• [TO DO]:
Will you output all of the data below exactly, omitting the images?

☆ ☆ ☆

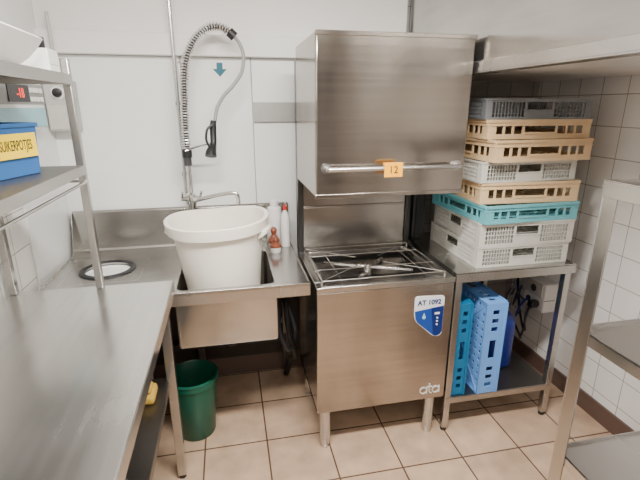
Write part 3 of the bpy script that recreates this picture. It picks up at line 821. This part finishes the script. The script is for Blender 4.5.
ang = math.atan2(.955, .3)
B_ = thing("storage_box", (-.66, 1.40, 1.401), "blue plastic storage box with yellow label on the shelf", "box", rot=(0, 0, ang))
mb = MB(); bl, bw, bh = .125, .065, .15
vs = []
for zz, e in ((0, 0), (bh, .006)):
    for sx_, sy_ in ((-1, -1), (1, -1), (1, 1), (-1, 1)): vs.append((sx_ * (bl - .006 + e), sy_ * (bw - .006 + e), zz))
mb.add(vs, [(3, 2, 1, 0), (0, 1, 5, 4), (1, 2, 6, 5), (2, 3, 7, 6), (3, 0, 4, 7)], M['blue_box'])
for a, b in (((-bl - .004, -bw - .004), (bl + .004, -bw + .003)), ((-bl - .004, bw - .003), (bl + .004, bw + .004)), ((-bl - .004, -bw), (-bl + .003, bw)), ((bl - .003, -bw), (bl + .004, bw))):
    mb.box((a[0], a[1], bh - .012), (b[0], b[1], bh), M['blue_box'])
part(B_, "box_body", mb, .002, local=True)
mb = MB(); Lm = Matrix.Translation((0.02, -bw - .003, .088)) @ Matrix.Rotation(PI / 2, 4, 'X')
mb.box((-.085, -.034, -.001), (.090, .034, .0008), M['yellow'], Lm)
text_into(mb, "SUIKERPOTJES", .040, M['ink'], Lm @ Matrix.Translation((.010, 0, .0012)), sx=.48, extrude=.0003, bold=.0004)
part(B_, "box_label", mb, local=True, label="yellow label with black capitals")

K = thing("refrigeration_controller", (WL + .008, 1.93, 1.51), "white control box with red display on the side wall", "control box")
mb = MB(); mb.box((WL + .0085, 1.68, 1.505), (WL + .07, 2.165, 1.69), M['white_paint']); part(K, "controller_case", mb, .006)
mb = MB(); mb.box((WL + .07, 1.69, 1.515), (WL + .074, 2.155, 1.590), M['tealp']); mb.box((WL + .07, 1.69, 1.603), (WL + .073, 2.155, 1.68), M['grey'])
kp = part(K, "controller_face", mb, .001)
mb = MB(); mb.box((WL + .074, 1.83, 1.612), (WL + .077, 2.01, 1.674), M['black'])
Rm = Matrix.Translation((WL + .0775, 1.93, 1.643)) @ Matrix.Rotation(PI / 2, 4, 'Z') @ Matrix.Rotation(PI / 2, 4, 'X')
text_into(mb, "-18", .05, M['led'], Rm)
part(kp, "display", mb)
for i in range(4):
    for zq in (1.614, 1.648):
        mb = MB(); mb.box((WL + .074, 2.02 + i * .034, zq), (WL + .079, 2.041 + i * .034, zq + .018), M['white_paint']); part(kp, "push_button", mb, .001)
K2 = thing("wall_switch_box", (-.755, WB - .008, 1.5), "grey-white wall box with a round dial by the corner", "switch box")
mb = MB(); mb.box((-.815, WB - .09, 1.48), (-.69, WB - .0085, 1.71), M['box_grey']); part(K2, "box_body", mb, .008)
mb = MB(); mb.box((-.808, WB - .094, 1.49), (-.697, WB - .0905, 1.60), M['rack_grey']); part(K2, "box_lid", mb, .002)
mb = MB(); mb.lathe((0, 0, 0), [(.030, 0), (.030, .006)], M['white_paint'], 22, Matrix.Translation((-.752, WB - .09, 1.655)) @ Matrix.Rotation(PI / 2, 4, 'X')); mb.lathe((0, 0, 0), [(.020, .006), (.020, .02), (.014, .024)], M['black'], 18, Matrix.Translation((-.752, WB - .09, 1.655)) @ Matrix.Rotation(PI / 2, 4, 'X')); part(K2, "dial", mb)
mb = MB(); mb.tube([(-.755, WB - .06, 1.71), (-.755, WB - .06, 2.0)], .008, M['box_grey'], 8); part(K2, "conduit", mb)

# curved white tray on the top shelf
mb = MB(); n = 14
pr = []
for i in range(n + 1):
    u = -1 + 2 * i / n
    pr.append((u * .15, .004 + .085 * abs(u) ** 2.6))
vs = []
ys_ = [-.23, .20]
for (yy) in ys_:
    for (xx, zq) in pr: vs.append((xx, yy, zq))
    for (xx, zq) in pr: vs.append((xx * .97, yy, zq + .005))
m_ = n + 1; fs = []
for i in range(n):
    fs.append((i, i + 1, 2 * m_ + i + 1, 2 * m_ + i)); fs.append((m_ + i, 3 * m_ + i, 3 * m_ + i + 1, m_ + i + 1))
    fs.append((i, m_ + i, m_ + i + 1, i + 1)); fs.append((2 * m_ + i, 2 * m_ + i + 1, 3 * m_ + i + 1, 3 * m_ + i))
fs.append((0, 2 * m_, 3 * m_, m_)); fs.append((n, m_ + n, 3 * m_ + n, 2 * m_ + n))
M4 = Matrix.Translation((-.655, 1.33, 1.6955)) @ Matrix.Rotation(math.radians(2), 4, 'Z')
mb.add(vs, fs, M['white_paint'], M4)
single("curved_tray", mb, "curved white plastic tray lying on the top shelf", "tray")
mb = MB(); mb.box((-.69, 1.565, 1.6965), (-.515, 1.65, 1.765), M['white_paint']); mb.box((-.688, 1.5655, 1.72), (-.514, 1.6505, 1.7215), M['grey'])
single("paper_stack", mb, "stack of white folded paper on the top shelf", "paper", .004)
mb = MB(); mb.lathe((-.57, 1.605, 1.7655), [(.018, 0), (.036, 0), (.036, .034), (.018, .034)], M['black'], 28, closed=True)
single("tape_roll", mb, "black roll of tape lying on the white paper stack", "tape")

# ------------------------------------------------------------------ green bucket
bxk, byk = -.237, 1.95
U = thing("green_bucket", (bxk, byk, 0), "dark green plastic bucket on the floor under the sink", "bucket")
mb = MB(); mb.lathe((bxk, byk, 0), [(0, .004), (.085, .0), (.090, .006), (.115, .30), (.124, .302), (.124, .335), (.117, .338), (.111, .33), (.085, .015), (0, .012)], M['green'], 40)
part(U, "bucket_body", mb)
mb = MB(); pts = [(bxk + .122 * math.cos(a), byk - .127 * math.sin(a) * 1.0, .325 + .008 * math.sin(a)) for a in [PI * i / 20 for i in range(21)]]
mb.tube(pts, .003, M['green'], 8); part(U, "bucket_handle", mb)

# ------------------------------------------------------------------ lights
def area(loc, rot, sx_, sy_, power, col=(1, .96, .905)):
    l = bpy.data.lights.new("light", 'AREA'); l.shape = 'RECTANGLE'; l.size = sx_; l.size_y = sy_; l.energy = power; l.color = col
    o = bpy.data.objects.new("ceiling_light", l); o.location = loc; o.rotation_euler = rot; COL.objects.link(o)
area((.2, .75, CZ - .08), (0, 0, 0), 1.2, .15, 104)
area((.2, -.8, CZ - .08), (0, 0, 0), 1.2, .15, 26)
w_ = bpy.data.worlds.new("world"); bpy.context.scene.world = w_; w_.use_nodes = True
w_.node_tree.nodes["Background"].inputs[0].default_value = (1, .97, .94, 1); w_.node_tree.nodes["Background"].inputs[1].default_value = .3

# ------------------------------------------------------------------ camera
cam = bpy.data.cameras.new("camera"); cam.lens = 24.5; cam.sensor_width = 36; cam.clip_start = .02
co = bpy.data.objects.new("camera", cam); COL.objects.link(co)
co.location = (0, 0, 1.6)
co.rotation_euler = Euler((math.radians(90 - 17.2), 0, math.radians(-11.8)), 'XYZ')
bpy.context.scene.camera = co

☆ ☆ ☆

• [EXERCISE SOLUTION]:
Write part 3 of the bpy script that recreates this picture. It picks up at line 821. This part finishes the script. The script is for Blender 4.5.
ang = math.atan2(.955, .3)
B_ = thing("storage_box", (-.66, 1.40, 1.401), "blue plastic storage box with yellow label on the shelf", "box", rot=(0, 0, ang))
mb = MB(); bl, bw, bh = .125, .065, .15
vs = []
for zz, e in ((0, 0), (bh, .006)):
    for sx_, sy_ in ((-1, -1), (1, -1), (1, 1), (-1, 1)): vs.append((sx_ * (bl - .006 + e), sy_ * (bw - .006 + e), zz))
mb.add(vs, [(3, 2, 1, 0), (0, 1, 5, 4), (1, 2, 6, 5), (2, 3, 7, 6), (3, 0, 4, 7)], M['blue_box'])
for a, b in (((-bl - .004, -bw - .004), (bl + .004, -bw + .003)), ((-bl - .004, bw - .003), (bl + .004, bw + .004)), ((-bl - .004, -bw), (-bl + .003, bw)), ((bl - .003, -bw), (bl + .004, bw))):
    mb.box((a[0], a[1], bh - .012), (b[0], b[1], bh), M['blue_box'])
part(B_, "box_body", mb, .002, local=True)
mb = MB(); Lm = Matrix.Translation((0.02, -bw - .003, .088)) @ Matrix.Rotation(PI / 2, 4, 'X')
mb.box((-.085, -.034, -.001), (.090, .034, .0008), M['yellow'], Lm)
text_into(mb, "SUIKERPOTJES", .040, M['ink'], Lm @ Matrix.Translation((.010, 0, .0012)), sx=.48, extrude=.0003, bold=.0004)
part(B_, "box_label", mb, local=True, label="yellow label with black capitals")

K = thing("refrigeration_controller", (WL + .008, 1.93, 1.51), "white control box with red display on the side wall", "control box")
mb = MB(); mb.box((WL + .0085, 1.68, 1.505), (WL + .07, 2.165, 1.69), M['white_paint']); part(K, "controller_case", mb, .006)
mb = MB(); mb.box((WL + .07, 1.69, 1.515), (WL + .074, 2.155, 1.590), M['tealp']); mb.box((WL + .07, 1.69, 1.603), (WL + .073, 2.155, 1.68), M['grey'])
kp = part(K, "controller_face", mb, .001)
mb = MB(); mb.box((WL + .074, 1.83, 1.612), (WL + .077, 2.01, 1.674), M['black'])
Rm = Matrix.Translation((WL + .0775, 1.93, 1.643)) @ Matrix.Rotation(PI / 2, 4, 'Z') @ Matrix.Rotation(PI / 2, 4, 'X')
text_into(mb, "-18", .05, M['led'], Rm)
part(kp, "display", mb)
for i in range(4):
    for zq in (1.614, 1.648):
        mb = MB(); mb.box((WL + .074, 2.02 + i * .034, zq), (WL + .079, 2.041 + i * .034, zq + .018), M['white_paint']); part(kp, "push_button", mb, .001)
K2 = thing("wall_switch_box", (-.755, WB - .008, 1.5), "grey-white wall box with a round dial by the corner", "switch box")
mb = MB(); mb.box((-.815, WB - .09, 1.48), (-.69, WB - .0085, 1.71), M['box_grey']); part(K2, "box_body", mb, .008)
mb = MB(); mb.box((-.808, WB - .094, 1.49), (-.697, WB - .0905, 1.60), M['rack_grey']); part(K2, "box_lid", mb, .002)
mb = MB(); mb.lathe((0, 0, 0), [(.030, 0), (.030, .006)], M['white_paint'], 22, Matrix.Translation((-.752, WB - .09, 1.655)) @ Matrix.Rotation(PI / 2, 4, 'X')); mb.lathe((0, 0, 0), [(.020, .006), (.020, .02), (.014, .024)], M['black'], 18, Matrix.Translation((-.752, WB - .09, 1.655)) @ Matrix.Rotation(PI / 2, 4, 'X')); part(K2, "dial", mb)
mb = MB(); mb.tube([(-.755, WB - .06, 1.71), (-.755, WB - .06, 2.0)], .008, M['box_grey'], 8); part(K2, "conduit", mb)

# curved white tray on the top shelf
mb = MB(); n = 14
pr = []
for i in range(n + 1):
    u = -1 + 2 * i / n
    pr.append((u * .15, .004 + .085 * abs(u) ** 2.6))
vs = []
ys_ = [-.23, .20]
for (yy) in ys_:
    for (xx, zq) in pr: vs.append((xx, yy, zq))
    for (xx, zq) in pr: vs.append((xx * .97, yy, zq + .005))
m_ = n + 1; fs = []
for i in range(n):
    fs.append((i, i + 1, 2 * m_ + i + 1, 2 * m_ + i)); fs.append((m_ + i, 3 * m_ + i, 3 * m_ + i + 1, m_ + i + 1))
    fs.append((i, m_ + i, m_ + i + 1, i + 1)); fs.append((2 * m_ + i, 2 * m_ + i + 1, 3 * m_ + i + 1, 3 * m_ + i))
fs.append((0, 2 * m_, 3 * m_, m_)); fs.append((n, m_ + n, 3 * m_ + n, 2 * m_ + n))
M4 = Matrix.Translation((-.655, 1.33, 1.6955)) @ Matrix.Rotation(math.radians(2), 4, 'Z')
mb.add(vs, fs, M['white_paint'], M4)
single("curved_tray", mb, "curved white plastic tray lying on the top shelf", "tray")
mb = MB(); mb.box((-.69, 1.565, 1.6965), (-.515, 1.65, 1.765), M['white_paint']); mb.box((-.688, 1.5655, 1.72), (-.514, 1.6505, 1.7215), M['grey'])
single("paper_stack", mb, "stack of white folded paper on the top shelf", "paper", .004)
mb = MB(); mb.lathe((-.57, 1.605, 1.7655), [(.018, 0), (.036, 0), (.036, .034), (.018, .034)], M['black'], 28, closed=True)
single("tape_roll", mb, "black roll of tape lying on the white paper stack", "tape")

# ------------------------------------------------------------------ green bucket
bxk, byk = -.237, 1.95
U = thing("green_bucket", (bxk, byk, 0), "dark green plastic bucket on the floor under the sink", "bucket")
mb = MB(); mb.lathe((bxk, byk, 0), [(0, .004), (.085, .0), (.090, .006), (.115, .30), (.124, .302), (.124, .335), (.117, .338), (.111, .33), (.085, .015), (0, .012)], M['green'], 40)
part(U, "bucket_body", mb)
mb = MB(); pts = [(bxk + .122 * math.cos(a), byk - .127 * math.sin(a) * 1.0, .325 + .008 * math.sin(a)) for a in [PI * i / 20 for i in range(21)]]
mb.tube(pts, .003, M['green'], 8); part(U, "bucket_handle", mb)

# ------------------------------------------------------------------ lights
def area(loc, rot, sx_, sy_, power, col=(1, .96, .905)):
    l = bpy.data.lights.new("light", 'AREA'); l.shape = 'RECTANGLE'; l.size = sx_; l.size_y = sy_; l.energy = power; l.color = col
    o = bpy.data.objects.new("ceiling_light", l); o.location = loc; o.rotation_euler = rot; COL.objects.link(o)
area((.2, .75, CZ - .08), (0, 0, 0), 1.2, .15, 104)
area((.2, -.8, CZ - .08), (0, 0, 0), 1.2, .15, 26)
w_ = bpy.data.worlds.new("world"); bpy.context.scene.world = w_; w_.use_nodes = True
w_.node_tree.nodes["Background"].inputs[0].default_value = (1, .97, .94, 1); w_.node_tree.nodes["Background"].inputs[1].default_value = .3

# ------------------------------------------------------------------ camera
cam = bpy.data.cameras.new("camera"); cam.lens = 24.5; cam.sensor_width = 36; cam.clip_start = .02
co = bpy.data.objects.new("camera", cam); COL.objects.link(co)
co.location = (0, 0, 1.6)
co.rotation_euler = Euler((math.radians(90 - 17.2), 0, math.radians(-11.8)), 'XYZ')
bpy.context.scene.camera = co